Know what you can afford

Despite all the enticing homes for sale in town, be practical about what you can afford. A good rule of thumb often used by lenders is to figure you can pay 28% or less of your pretax monthly income on housing, including a mortgage loan, taxes and insurance. This will help you limit what you owe on your home; the average American’s mortgage is about $155,000.

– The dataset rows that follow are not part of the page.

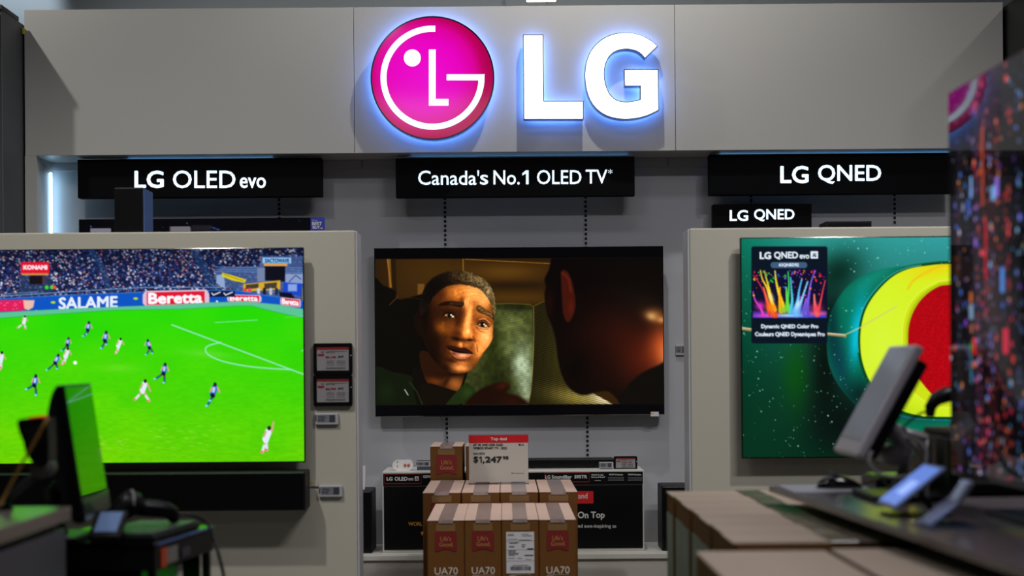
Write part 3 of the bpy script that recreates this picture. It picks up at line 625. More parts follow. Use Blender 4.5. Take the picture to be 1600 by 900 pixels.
    G(120, 520, 60, 150, (30, 12, 2), -12, .8); G(445, 470, 34, 62, (226, 158, 96), -6, 1.); G(448, 420, 36, 22, (214, 144, 84), 0, .8); G(412, 545, 30, 62, (206, 130, 64), 22, .9); G(300, 655, 52, 26, (196, 126, 66), 4, .95); G(300, 628, 46, 12, (170, 104, 50), 0, .8); G(240, 612, 40, 14, (50, 22, 5), 15, .75); G(205, 660, 26, 34, (40, 16, 3), -30, .9)
    # brow, nose, eye sockets
    G(230, 335, 66, 36, (50, 22, 5), 10, .95); G(425, 385, 52, 26, (92, 48, 16), 18, .85); G(300, 300, 15, 56, (86, 40, 10), 6, .8); G(285, 370, 22, 66, (62, 27, 6), 8, .85)
    G(340, 275, 11, 34, (226, 150, 84), 14, .9); G(322, 277, 6, 24, (240, 176, 110), 20, .8); G(305, 262, 6, 18, (110, 52, 14), 0, .7); G(352, 330, 15, 60, (224, 150, 82), 8, .95); G(338, 400, 17, 56, (228, 150, 82), 6, .95); G(335, 452, 26, 26, (222, 138, 68), 0, .95); G(344, 440, 9, 12, (252, 196, 138), 0, .85)
    G(376, 440, 7, 32, (150, 84, 34), -10, .7); G(275, 455, 26, 20, (84, 38, 8), 0, .9); G(275, 486, 34, 13, (28, 10, 2), 14, .95); G(352, 492, 22, 7, (26, 9, 2), -4, .95); G(312, 494, 22, 9, (70, 30, 8), 0, .8); G(362, 466, 10, 14, (200, 120, 58), 0, .7)
    c.line(Q([(372, 470), (385, 500), (396, 528), (398, 560)]), 1.4, (96, 48, 16), 1.2, .75); c.line(Q([(216, 470), (196, 498), (180, 520)]), 1.5, (60, 26, 6), 1.5, .6)
    G(300, 520, 16, 16, (214, 140, 76), 0, .8); G(333, 522, 22, 14, (168, 96, 42), 0, .7); G(316, 522, 4, 14, (110, 56, 18), 0, .7)
    for k, (x0, x1, yy) in enumerate(((285, 400, 195), (300, 440, 214), (330, 450, 235))): c.line(Q(cr([(x0, yy + 6), ((x0 + x1) / 2, yy - 4), (x1, yy + 12)], 5, False)), .8, (150, 84, 32), .9, .5)
    # brows
    for pts, cl in (([(165, 292), (190, 274), (230, 264), (285, 268), (318, 272), (316, 292), (285, 298), (235, 290), (195, 292)], (26, 13, 4)), ([(392, 298), (408, 290), (440, 310), (470, 330), (494, 352), (492, 374), (460, 350), (420, 336), (396, 322)], (62, 42, 18))): c.poly(Q(cr(pts, 4)), cl, 1.7, .85)
    r = np.random.RandomState(2)
    for k in range(70):
        t = r.rand(); x, y = 398 + 92 * t, 304 + 54 * t + r.randn() * 5; c.line(Q([(x, y), (x + 8, y - 3)]), .5, (150, 120, 70), .4, .5)
        x, y = 230 + 85 * t, 282 + r.randn() * 5; c.line(Q([(x, y), (x + 9, y - 4)]), .5, (88, 62, 30), .4, .4)
    # eyes
    def eye(cx, cy, ang, w_, hh, ix, hl):
        R = lambda a, b: q(cx + a * math.cos(ang) - b * math.sin(ang), cy + a * math.sin(ang) + b * math.cos(ang))
        c.poly(cr([R(-w_, 2), R(-w_ * .4, -hh), R(w_ * .4, -hh * .9), R(w_, 4), R(w_ * .3, hh), R(-w_ * .4, hh * .9)], 5), (84, 56, 30), .8)
        c.glow(*R(w_ * .62, 3), 2.6, 1.8, (225, 180, 120), 0, .9); c.glow(*R(-w_ * .6, 0), 2.2, 1.6, (170, 135, 95), 0, .8)
        c.ell(*R(ix, -1), hh / 3.75 * .98, hh / 3.75 * 1.0, (16, 8, 4), .35); c.glow(*R(ix + hl, -4), 1.3, 1.3, (255, 246, 230), 0, 1); c.glow(*R(ix + hl + 9, 5), .9, .9, (235, 205, 160), 0, .8)
        c.line(cr([R(-w_ - 4, 3), R(-w_ * .4, -hh - 1), R(w_ * .4, -hh), R(w_ + 4, 6)], 5, False), 1.5, (16, 7, 2), .7, .95); c.line(cr([R(-w_ * .8, hh * .75), R(0, hh * 1.15), R(w_ * .9, hh * .6)], 5, False), .9, (70, 36, 14), .8, .8)
        c.line(cr([R(-w_ - 8, -8), R(-w_ * .3, -hh - 13), R(w_ * .6, -hh - 10), R(w_ + 10, 0)], 5, False), 1.1, (50, 22, 6), 1.0, .7); c.line(cr([R(-w_, hh + 8), R(0, hh + 13), R(w_, hh + 6)], 5, False), 1.2, (84, 42, 14), 1.3, .5)
    eye(234, 349, .14, 34, 13, 2, 7); eye(430, 404, .16, 32, 12, -2, 8); c.glow(*q(196, 393), .8, .8, (190, 150, 100), 0, .5)
    c.line(Q(cr([(410, 372), (440, 368), (468, 392)], 5, False)), .9, (230, 160, 110), .8, .6); c.line(Q(cr([(392, 420), (410, 438), (440, 446)], 5, False)), 1.2, (90, 46, 18), 1.1, .7); c.line(Q(cr([(415, 448), (445, 452), (475, 442)], 5, False)), .8, (150, 90, 44), .9, .5)
    # mouth
    c.poly(Q(cr([(208, 526), (240, 524), (275, 532), (300, 540), (318, 537), (342, 546), (372, 572), (340, 570), (300, 568), (250, 552), (222, 540)], 4)), (56, 24, 10), .9); c.poly(Q(cr([(225, 538), (270, 552), (310, 562), (368, 573), (300, 572), (250, 560)], 4)), (18, 6, 3), .8)
    c.poly(Q(cr([(236, 552), (262, 562), (305, 570), (362, 575), (340, 596), (305, 606), (268, 596), (246, 574)], 4)), (146, 84, 56), 1.0); G(312, 582, 26, 9, (206, 146, 110), 4, .9); G(258, 572, 14, 9, (92, 46, 24), 20, .7); c.line(Q(cr([(250, 590), (285, 608), (318, 610)], 4, False)), 1.2, (64, 28, 10), 1.2, .7)
    c.line(Q([(374, 560), (384, 578)]), 1.2, (120, 62, 24), 1.0, .6); G(388, 520, 10, 18, (206, 134, 72), 20, .5)
    i = np.nonzero(c.clip > 0)[0]; c.C[i] = np.clip(c.C[i] * (1 + ((vnoise(c.X[i], c.Y[i], 1.6, 8) - .5) * .12 + (vnoise(c.X[i], c.Y[i], 4, 18) - .5) * .10)[:, None]), 0, 255)
    lum = c.C[i].mean(1); c.C[i] = np.clip(c.C[i] * (.80 + .62 * np.clip(lum / 110, 0, 1))[:, None], 0, 255)
    # close-cropped hair
    c.clip = fm
    hair = cr([(60, 340), (58, 280), (76, 215), (112, 152), (165, 112), (225, 92), (290, 86), (352, 96), (412, 122), (460, 160), (490, 212), (503, 268), (504, 330), (494, 372), (487, 330), (478, 280), (452, 235), (415, 196), (360, 176), (300, 166), (235, 172), (185, 196), (140, 240), (112, 290), (90, 330)], 4)
    c.poly(Q(hair), (34, 22, 10), 1.8); i, m = c.polymask(Q(hair), 1.2); sm = np.zeros(c.X.size, np.float32); sm[i] = m; c.clip = fm * np.clip(sm * 1.2, 0, 1)
    G(385, 130, 100, 44, (142, 118, 76), 20, .85); G(465, 210, 40, 70, (160, 136, 92), -20, .85); G(495, 310, 18, 60, (140, 116, 66), 0, .8); G(300, 118, 60, 30, (84, 62, 30), 0, .7); G(130, 200, 75, 130, (13, 7, 3), 25, .97)
    i = np.nonzero(c.clip > .05)[0]; n_ = (vnoise(c.X[i], c.Y[i], 1.5, 21) - .5) * .55 + (vnoise(c.X[i], c.Y[i], 2.4, 22) - .5) * .6; c.C[i] = np.clip(c.C[i] * (1 + n_[:, None]), 0, 255); c.clip = fm
    # blurred hand and the man's head in the foreground
    c.poly(cr([(725, 636), (745, 612), (770, 600), (788, 598), (796, 604), (792, 614), (812, 620), (828, 640), (760, 650)], 4), (34, 12, 3), 3.5); c.glow(785, 603, 10, 5, (76, 28, 8), -15, .8); c.glow(800, 628, 20, 10, (52, 22, 6), 10, .7)
    man = cr([(862, 400), (858, 420), (851, 436), (853, 448), (851, 462), (855, 490), (862, 508), (868, 530), (872, 560), (878, 585), (890, 606), (910, 617), (935, 612), (952, 612), (970, 632), (975, 660), (1060, 660), (1060, 380), (870, 380)], 4)
    c.poly(man, (9, 4, 2), 2.2); i, m = c.polymask(man, 2.5); sm = np.zeros(c.X.size, np.float32); sm[i] = m; c.clip = fm * sm
    c.glow(858, 475, 8, 22, (40, 10, 3), 0, .7); c.glow(960, 530, 60, 60, (52, 16, 5), 20, .9); c.glow(1000, 560, 45, 45, (96, 30, 8), 20, .85); c.glow(1034, 540, 22, 34, (196, 88, 38), 10, .95); c.glow(1042, 552, 12, 22, (236, 136, 76), 10, .9)
    c.glow(1022, 492, 18, 12, (176, 112, 56), 20, .85); c.glow(1018, 494, 8, 6, (222, 176, 110), 20, .9); c.glow(1034, 500, 8, 5, (226, 160, 96), 10, .8); c.glow(1005, 470, 22, 14, (30, 18, 6), 0, .8); c.glow(1000, 425, 60, 30, (14, 8, 3), 0, .8)
    c.glow(930, 570, 50, 50, (30, 9, 3), 0, .7); c.glow(900, 575, 22, 30, (10, 5, 1), 0, .9)
    ear = cr([(877, 424), (886, 424), (893, 438), (898, 460), (899, 480), (893, 498), (886, 503), (880, 490), (878, 465), (877, 445)], 4); c.poly(ear, (72, 22, 8), 2.0); c.line(cr([(879, 427), (888, 436), (892, 455)], 4, False), 3, (112, 38, 14), 2, .8); c.glow(892, 480, 4, 10, (96, 32, 12), 0, .8)
    c.poly(cr([(1060, 560), (1030, 570), (1000, 585), (980, 605), (968, 640), (1060, 660)], 4), (14, 10, 4), 3)
    c.clip = None; c.C[:] = 255 * (np.clip(c.C, 0, 255) / 255) ** 1.10
TVC = television(584.5, 389, 1038.3, 646.8, 7.20, .099, 1.4, .75, paint_film, 'middle television on the back wall showing a worried short-haired woman in a film', bottom=2.2)
MB().box(TVC[1] - .001, TVC[2] + .001, 7.197, 7.21, TVC[4], TVC[4] + .0025).build('top_edge', M_CHROME, TVC[0]); MB().box(TVC[1] - .001, TVC[2] + .001, 7.197, 7.21, TVC[3] - .0035, TVC[3]).build('bottom_edge', M_CHROME, TVC[0])

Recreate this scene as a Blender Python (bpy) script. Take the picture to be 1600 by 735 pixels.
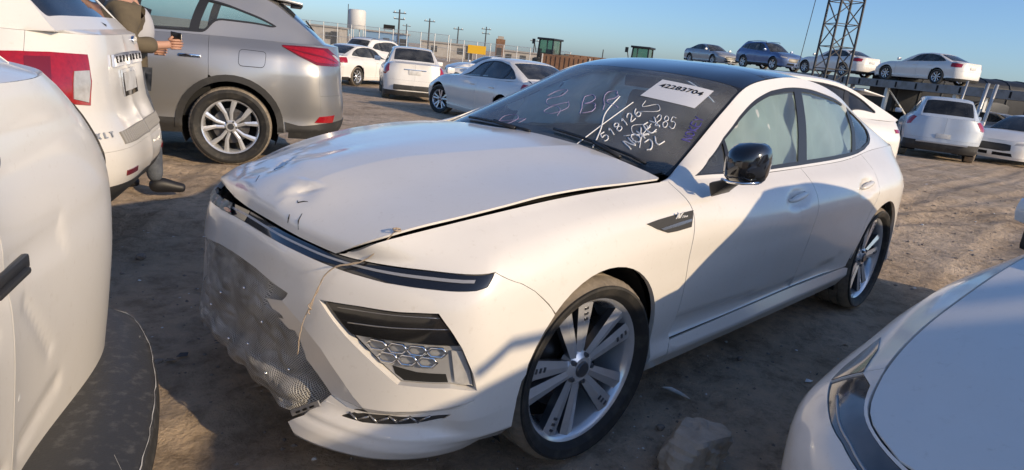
import bpy, bmesh, math, random
import numpy as np
from mathutils import Vector, Matrix, Euler
from mathutils.geometry import delaunay_2d_cdt
random.seed(7)
np.random.seed(7)
for _o in list(bpy.data.objects):
    bpy.data.objects.remove(_o, do_unlink=True)
SC = bpy.context.scene
COL = SC.collection
R = math.radians

# ------------------------------------------------------------------ camera
CAM_POS = (-1.724, -2.136, 1.377)
CAM_YAW, CAM_PITCH, CAM_ROLL, CAM_F = 0.800, 0.268, 0.108, 1031.3   # f in pixels of a 1600 px wide frame
_f = Vector((math.sin(CAM_YAW) * math.cos(CAM_PITCH), math.cos(CAM_YAW) * math.cos(CAM_PITCH), -math.sin(CAM_PITCH)))
_r = _f.cross(Vector((0, 0, 1))).normalized()
_u = _r.cross(_f)
_c, _s = math.cos(CAM_ROLL), math.sin(CAM_ROLL)
_r2, _u2 = _c * _r + _s * _u, -_s * _r + _c * _u
_m = Matrix((_r2, _u2, -_f)).transposed().to_4x4()
_m.translation = CAM_POS
cam_data = bpy.data.cameras.new('camera')
cam_data.sensor_fit = 'HORIZONTAL'
cam_data.sensor_width = 36.0
cam_data.lens = 36.0 * CAM_F / 1600.0
cam_data.clip_start = 0.02
cam_data.clip_end = 4000
cam = bpy.data.objects.new('camera', cam_data)
cam.matrix_world = _m
COL.objects.link(cam)
SC.camera = cam

# ------------------------------------------------------------------ light
SUN_EL, SUN_AZ = R(20.5), R(170.0)      # azimuth measured from +Y towards +X : where the sun stands
world = bpy.data.worlds.new('World')
SC.world = world
world.use_nodes = True
_n = world.node_tree
_sky = _n.nodes.new('ShaderNodeTexSky')
_sky.sky_type = 'NISHITA'
_sky.sun_disc = False
_sky.sun_elevation = SUN_EL
_sky.sun_rotation = SUN_AZ
_sky.altitude = 200
_sky.air_density = 0.8
_sky.dust_density = 1.1
_sky.ozone_density = 5.0
_bg = _n.nodes['Background']
_bg.inputs['Strength'].default_value = 0.084
_n.links.new(_sky.outputs[0], _bg.inputs[0])
sun_data = bpy.data.lights.new('sun', 'SUN')
sun_data.energy = 2.0
sun_data.angle = R(0.53)
sun_data.color = (1.0, 0.78, 0.51)
sun = bpy.data.objects.new('sun', sun_data)
_d = Vector((math.sin(SUN_AZ) * math.cos(SUN_EL), math.cos(SUN_AZ) * math.cos(SUN_EL), math.sin(SUN_EL)))
sun.rotation_euler = _d.to_track_quat('Z', 'Y').to_euler()
sun.location = (0, -20, 20)
COL.objects.link(sun)
SC.view_settings.view_transform = 'Standard'
SC.view_settings.look = 'None'
SC.view_settings.exposure = 1.05
SC.view_settings.gamma = 1.0
SC.view_settings.use_curve_mapping = False
SC.render.engine = 'CYCLES'
SC.cycles.use_denoising = True
SC.cycles.max_bounces = 10
SC.cycles.transparent_max_bounces = 16
SC.cycles.sample_clamp_indirect = 8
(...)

Decide on the type of mortgage

There are two main types of home loans: fixed-rate and adjustable-rate mortgages, or ARMs. The first may be a better choice if you plan to stay in the home for decades, since the rate and loan payments don’t change over time. But if you anticipate moving within a decade, the typically lower starting rate of an ARM may make it a better choice. Generally, ARMs come with a period of years at a fixed rate, then convert to a form where the rate can change periodically, depending on a market gauge.

Choose your down payment

The percentage of the home’s price that you pay in cash, called the down payment, can be the biggest upfront cost of buying. Although many lenders may give you a mortgage without a large down payment, putting up 20% or more typically means you won’t pay private mortgage insurance, or PMI, which can add hundreds of dollars to your monthly bill.

Consider points

One way to reduce the interest rate you pay is by buying points. Generally, one point equals 1% of the loan and provides a fraction of a percentage point reduction in the rate. So on a $200,000 mortgage, one point would cost $2,000. Paying points can be a strategy for saving money on a long-term loan. But this upfront cost may be more than your eventual savings, if you sell or refinance the home after only a few years. Lenders like United Financial Credit Union have calculators that let you compare monthly payments for different terms and rates.

Factor in other costs

Obtaining a mortgage generally requires paying costs that can total from 3% to 6% of the property’s purchase price. Some fees pay for an appraisal, an inspection, underwriting costs, a title search and deed transfer. Often there are also legal and other transaction costs.

Knowing in advance what costs and decisions you need to make when buying a home can smooth the process. These tips should help do that and get you off to the right start.